E poi ci sono i fermenti incarnati da centinaia e centinaia di giovani menti che hanno deciso di provarci. Qui. Giovani talenti che parlano la lingua dell’innovazione e sono in grado di credervi anche senza bandi per finanziamenti pubblici (che, comunque, non sono materiale demoniaco, tant’è che ci sono in tutto il mondo). Che si parlano tra loro, tanto per cominciare, e fanno rete. Inventano, cresciuti negli ambienti delle università calabresi ma non solo, sperimentano, si lanciano sul mercato. Sono circuiti che spesso sfuggono al racconto meno faticoso della Calabria, e che, invece, si incontrano facilmente sulla rete, sul nuovo modo di stare insieme dei “nativi digitali” o di chi, un po’ più grande anagraficamente, abbia avuto la voglia, il coraggio e l’umiltà di entrarci.

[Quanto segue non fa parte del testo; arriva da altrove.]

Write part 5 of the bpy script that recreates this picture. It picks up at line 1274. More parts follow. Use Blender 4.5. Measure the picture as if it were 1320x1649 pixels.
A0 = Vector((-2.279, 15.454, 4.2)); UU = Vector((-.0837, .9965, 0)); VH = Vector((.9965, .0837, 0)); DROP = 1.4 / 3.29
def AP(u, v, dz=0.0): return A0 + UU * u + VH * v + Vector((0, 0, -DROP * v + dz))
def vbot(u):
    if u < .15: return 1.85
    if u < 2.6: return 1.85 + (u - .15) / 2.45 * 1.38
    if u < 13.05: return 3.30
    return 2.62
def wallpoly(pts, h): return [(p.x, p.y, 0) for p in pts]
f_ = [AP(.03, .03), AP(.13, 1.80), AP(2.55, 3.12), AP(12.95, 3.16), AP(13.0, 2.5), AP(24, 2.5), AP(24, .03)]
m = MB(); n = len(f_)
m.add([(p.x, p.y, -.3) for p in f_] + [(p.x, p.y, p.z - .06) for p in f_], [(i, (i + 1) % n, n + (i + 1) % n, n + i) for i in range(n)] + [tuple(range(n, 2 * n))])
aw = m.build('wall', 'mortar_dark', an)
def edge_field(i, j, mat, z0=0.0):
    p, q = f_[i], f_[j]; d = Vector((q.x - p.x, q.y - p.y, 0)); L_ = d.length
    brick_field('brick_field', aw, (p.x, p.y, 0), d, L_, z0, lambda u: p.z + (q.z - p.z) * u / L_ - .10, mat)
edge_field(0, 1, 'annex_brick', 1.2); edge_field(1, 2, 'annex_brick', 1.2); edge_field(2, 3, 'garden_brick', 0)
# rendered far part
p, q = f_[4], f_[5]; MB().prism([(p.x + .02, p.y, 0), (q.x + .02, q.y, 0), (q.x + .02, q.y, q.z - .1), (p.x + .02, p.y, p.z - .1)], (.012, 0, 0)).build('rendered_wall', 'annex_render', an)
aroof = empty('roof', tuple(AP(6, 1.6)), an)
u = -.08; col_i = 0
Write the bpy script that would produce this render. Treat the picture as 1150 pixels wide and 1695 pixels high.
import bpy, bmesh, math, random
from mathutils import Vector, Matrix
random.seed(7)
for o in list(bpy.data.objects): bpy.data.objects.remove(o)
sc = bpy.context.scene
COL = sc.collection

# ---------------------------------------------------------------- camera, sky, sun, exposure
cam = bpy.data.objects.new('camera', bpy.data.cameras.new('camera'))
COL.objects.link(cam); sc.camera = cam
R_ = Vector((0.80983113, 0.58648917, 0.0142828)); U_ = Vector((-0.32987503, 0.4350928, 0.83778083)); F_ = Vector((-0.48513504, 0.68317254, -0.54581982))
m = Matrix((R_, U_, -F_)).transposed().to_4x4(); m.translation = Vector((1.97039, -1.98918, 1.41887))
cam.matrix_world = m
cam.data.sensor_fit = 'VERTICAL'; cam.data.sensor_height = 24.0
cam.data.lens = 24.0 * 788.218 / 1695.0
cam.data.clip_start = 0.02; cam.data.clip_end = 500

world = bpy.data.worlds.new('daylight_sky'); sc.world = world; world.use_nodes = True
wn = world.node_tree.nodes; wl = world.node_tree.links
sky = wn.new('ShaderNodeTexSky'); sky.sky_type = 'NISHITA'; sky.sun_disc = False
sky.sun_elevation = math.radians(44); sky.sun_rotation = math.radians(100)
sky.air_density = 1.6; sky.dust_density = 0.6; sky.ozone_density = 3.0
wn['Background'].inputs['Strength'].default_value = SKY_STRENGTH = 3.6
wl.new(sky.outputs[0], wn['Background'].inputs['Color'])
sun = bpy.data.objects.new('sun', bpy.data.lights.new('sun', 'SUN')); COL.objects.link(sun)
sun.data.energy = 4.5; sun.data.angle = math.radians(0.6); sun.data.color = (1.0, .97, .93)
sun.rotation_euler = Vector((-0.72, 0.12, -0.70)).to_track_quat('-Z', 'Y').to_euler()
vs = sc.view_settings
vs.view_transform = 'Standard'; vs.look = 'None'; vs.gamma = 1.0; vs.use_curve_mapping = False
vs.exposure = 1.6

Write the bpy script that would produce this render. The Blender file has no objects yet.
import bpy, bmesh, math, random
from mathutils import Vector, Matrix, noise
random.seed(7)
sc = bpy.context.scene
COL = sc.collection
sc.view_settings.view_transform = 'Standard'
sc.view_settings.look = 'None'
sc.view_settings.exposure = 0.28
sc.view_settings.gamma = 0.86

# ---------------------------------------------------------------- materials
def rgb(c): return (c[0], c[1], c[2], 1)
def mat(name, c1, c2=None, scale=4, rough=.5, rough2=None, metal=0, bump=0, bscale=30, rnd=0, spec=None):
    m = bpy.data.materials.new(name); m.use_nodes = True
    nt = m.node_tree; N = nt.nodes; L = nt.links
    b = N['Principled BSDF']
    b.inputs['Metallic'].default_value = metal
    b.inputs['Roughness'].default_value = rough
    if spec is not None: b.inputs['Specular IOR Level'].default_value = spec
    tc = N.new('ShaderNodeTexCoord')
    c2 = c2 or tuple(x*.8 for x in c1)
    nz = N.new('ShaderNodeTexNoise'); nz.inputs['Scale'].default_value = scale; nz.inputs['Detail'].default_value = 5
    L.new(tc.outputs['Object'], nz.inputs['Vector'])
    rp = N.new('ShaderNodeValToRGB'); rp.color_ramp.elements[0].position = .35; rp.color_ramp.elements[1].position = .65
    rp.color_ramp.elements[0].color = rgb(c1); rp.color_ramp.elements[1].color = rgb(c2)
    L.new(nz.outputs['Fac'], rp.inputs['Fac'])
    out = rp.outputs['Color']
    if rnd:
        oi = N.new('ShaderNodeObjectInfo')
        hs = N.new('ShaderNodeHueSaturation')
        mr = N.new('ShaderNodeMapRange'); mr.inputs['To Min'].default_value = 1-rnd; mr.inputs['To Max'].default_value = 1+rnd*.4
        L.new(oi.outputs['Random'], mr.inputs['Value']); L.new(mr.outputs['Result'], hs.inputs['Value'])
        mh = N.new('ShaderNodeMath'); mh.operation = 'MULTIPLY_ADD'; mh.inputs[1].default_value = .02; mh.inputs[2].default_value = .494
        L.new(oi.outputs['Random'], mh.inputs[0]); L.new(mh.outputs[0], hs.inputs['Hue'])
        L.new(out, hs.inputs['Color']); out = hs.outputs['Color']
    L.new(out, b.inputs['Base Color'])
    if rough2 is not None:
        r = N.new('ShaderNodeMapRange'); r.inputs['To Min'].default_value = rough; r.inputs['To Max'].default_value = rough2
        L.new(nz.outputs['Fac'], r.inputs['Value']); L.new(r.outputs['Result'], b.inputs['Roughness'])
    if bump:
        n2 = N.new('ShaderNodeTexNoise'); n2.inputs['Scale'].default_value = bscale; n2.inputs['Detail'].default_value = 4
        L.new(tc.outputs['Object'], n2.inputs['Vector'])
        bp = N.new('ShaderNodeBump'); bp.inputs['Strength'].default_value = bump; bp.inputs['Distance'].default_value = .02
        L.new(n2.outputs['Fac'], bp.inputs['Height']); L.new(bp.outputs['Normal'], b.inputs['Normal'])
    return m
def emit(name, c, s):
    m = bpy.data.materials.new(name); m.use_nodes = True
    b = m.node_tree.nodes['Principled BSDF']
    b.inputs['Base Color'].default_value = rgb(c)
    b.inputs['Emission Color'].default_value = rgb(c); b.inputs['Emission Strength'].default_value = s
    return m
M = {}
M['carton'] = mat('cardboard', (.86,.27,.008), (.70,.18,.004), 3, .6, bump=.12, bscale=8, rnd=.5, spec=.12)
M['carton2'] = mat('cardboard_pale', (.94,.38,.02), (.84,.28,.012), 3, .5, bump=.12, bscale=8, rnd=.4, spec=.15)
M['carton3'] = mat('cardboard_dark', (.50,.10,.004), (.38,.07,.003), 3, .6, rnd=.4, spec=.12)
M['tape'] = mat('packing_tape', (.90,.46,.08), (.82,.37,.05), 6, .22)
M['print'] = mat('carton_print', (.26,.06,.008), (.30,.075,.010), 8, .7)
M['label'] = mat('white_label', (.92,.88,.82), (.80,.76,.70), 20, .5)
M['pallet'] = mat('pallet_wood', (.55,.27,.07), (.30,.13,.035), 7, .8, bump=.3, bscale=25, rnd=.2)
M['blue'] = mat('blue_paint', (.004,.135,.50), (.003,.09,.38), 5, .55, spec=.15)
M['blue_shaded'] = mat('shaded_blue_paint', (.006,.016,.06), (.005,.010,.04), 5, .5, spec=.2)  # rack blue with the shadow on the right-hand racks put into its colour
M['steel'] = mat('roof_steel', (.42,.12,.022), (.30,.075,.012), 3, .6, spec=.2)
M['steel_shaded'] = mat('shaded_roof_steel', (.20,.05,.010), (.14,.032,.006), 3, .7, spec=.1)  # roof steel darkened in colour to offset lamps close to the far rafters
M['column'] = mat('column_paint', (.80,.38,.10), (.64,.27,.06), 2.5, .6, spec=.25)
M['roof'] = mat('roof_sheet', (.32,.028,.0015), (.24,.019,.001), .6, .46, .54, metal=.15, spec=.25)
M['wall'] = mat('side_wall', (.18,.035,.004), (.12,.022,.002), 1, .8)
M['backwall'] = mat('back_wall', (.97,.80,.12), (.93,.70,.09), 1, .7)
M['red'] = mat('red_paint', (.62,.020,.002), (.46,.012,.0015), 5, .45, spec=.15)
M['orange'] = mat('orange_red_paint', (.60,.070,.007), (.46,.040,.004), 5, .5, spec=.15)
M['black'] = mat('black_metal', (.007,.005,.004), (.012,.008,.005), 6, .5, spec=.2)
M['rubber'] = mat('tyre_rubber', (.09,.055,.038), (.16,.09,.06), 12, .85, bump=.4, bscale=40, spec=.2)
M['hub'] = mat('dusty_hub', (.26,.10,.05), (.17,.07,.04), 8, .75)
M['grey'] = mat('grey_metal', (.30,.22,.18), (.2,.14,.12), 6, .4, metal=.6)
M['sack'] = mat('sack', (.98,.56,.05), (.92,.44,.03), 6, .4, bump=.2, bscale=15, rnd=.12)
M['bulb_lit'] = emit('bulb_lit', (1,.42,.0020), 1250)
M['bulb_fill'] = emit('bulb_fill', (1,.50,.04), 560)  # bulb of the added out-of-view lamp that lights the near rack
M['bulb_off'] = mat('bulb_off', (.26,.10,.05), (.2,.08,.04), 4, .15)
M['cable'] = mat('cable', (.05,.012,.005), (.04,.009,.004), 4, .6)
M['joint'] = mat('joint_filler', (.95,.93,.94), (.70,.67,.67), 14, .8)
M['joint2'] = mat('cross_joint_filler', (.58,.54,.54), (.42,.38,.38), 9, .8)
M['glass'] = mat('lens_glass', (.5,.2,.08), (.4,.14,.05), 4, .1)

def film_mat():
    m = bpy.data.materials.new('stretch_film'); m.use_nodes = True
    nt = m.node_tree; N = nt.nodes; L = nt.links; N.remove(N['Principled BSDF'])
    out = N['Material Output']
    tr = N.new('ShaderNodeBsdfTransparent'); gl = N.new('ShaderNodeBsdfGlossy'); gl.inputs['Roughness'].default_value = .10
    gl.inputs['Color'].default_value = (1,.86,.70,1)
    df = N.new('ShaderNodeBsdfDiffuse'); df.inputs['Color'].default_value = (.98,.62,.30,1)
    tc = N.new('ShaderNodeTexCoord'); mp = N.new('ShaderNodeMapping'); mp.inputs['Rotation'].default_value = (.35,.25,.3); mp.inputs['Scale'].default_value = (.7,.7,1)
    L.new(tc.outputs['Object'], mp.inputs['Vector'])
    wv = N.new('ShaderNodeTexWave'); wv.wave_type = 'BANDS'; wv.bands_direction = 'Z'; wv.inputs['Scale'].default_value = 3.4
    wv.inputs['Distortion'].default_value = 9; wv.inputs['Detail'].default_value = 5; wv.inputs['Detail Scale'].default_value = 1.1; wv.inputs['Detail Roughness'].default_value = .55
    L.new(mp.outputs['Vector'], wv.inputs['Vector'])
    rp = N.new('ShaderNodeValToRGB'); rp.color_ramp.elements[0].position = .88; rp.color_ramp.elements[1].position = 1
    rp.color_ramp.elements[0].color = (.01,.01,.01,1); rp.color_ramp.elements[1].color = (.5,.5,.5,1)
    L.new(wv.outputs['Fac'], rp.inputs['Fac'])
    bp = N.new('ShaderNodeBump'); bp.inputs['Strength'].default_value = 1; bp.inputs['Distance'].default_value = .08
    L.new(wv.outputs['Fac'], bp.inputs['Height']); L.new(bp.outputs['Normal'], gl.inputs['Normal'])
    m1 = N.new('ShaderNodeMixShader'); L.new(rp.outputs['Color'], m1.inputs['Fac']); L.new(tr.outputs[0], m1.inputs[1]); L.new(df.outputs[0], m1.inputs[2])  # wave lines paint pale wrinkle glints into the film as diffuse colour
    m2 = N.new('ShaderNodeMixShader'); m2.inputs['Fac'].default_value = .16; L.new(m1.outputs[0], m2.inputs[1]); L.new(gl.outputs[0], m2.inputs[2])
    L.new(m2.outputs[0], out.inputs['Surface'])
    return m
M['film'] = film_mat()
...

Per questa Calabria dei calabresi, che è più una regione di menti che di bellezze naturali, gli investitori probabilmente sarebbero pronti a metter mano al portafoglio, mettendo in conto, magari, che ci vorrà del tempo per raccogliere i profitti. Sull’altra Calabria, quella della politica e dell’amministrazione, anche quando un investitore volesse saperne di più per decidere se eventualmente “scommetterci”, non sarebbe una cosa immediata. Prendiamo le elezioni regionali (l’esempio, naturalmente, non è casuale): ancora non sappiamo con certezza quando si voterà, chi saranno i candidati degli schieramenti, non sappiamo con certezza se, caduta l’ipotesi delle “primarie istituzionali”, ci saranno quelle – come sembrerebbe – di coalizione. Non sappiamo, soprattutto, cosa gli aspiranti candidati intendano “fare”. Ecco, non siamo neppure al “faremo” di Renzi su scala nazionale. E siccome la Calabria non è un simulatore di Borsa, né un qualsiasi altro gioco, allora l’allarme c’è davvero. Ed è ben più esteso di quanto le schermaglie e le polemiche degli ultimi giorni sulle nomine nella sanità possano far pensare, perché l’allarme riguarda le prospettive che per questa terra, sul piano della gestione, neanche si intravedono.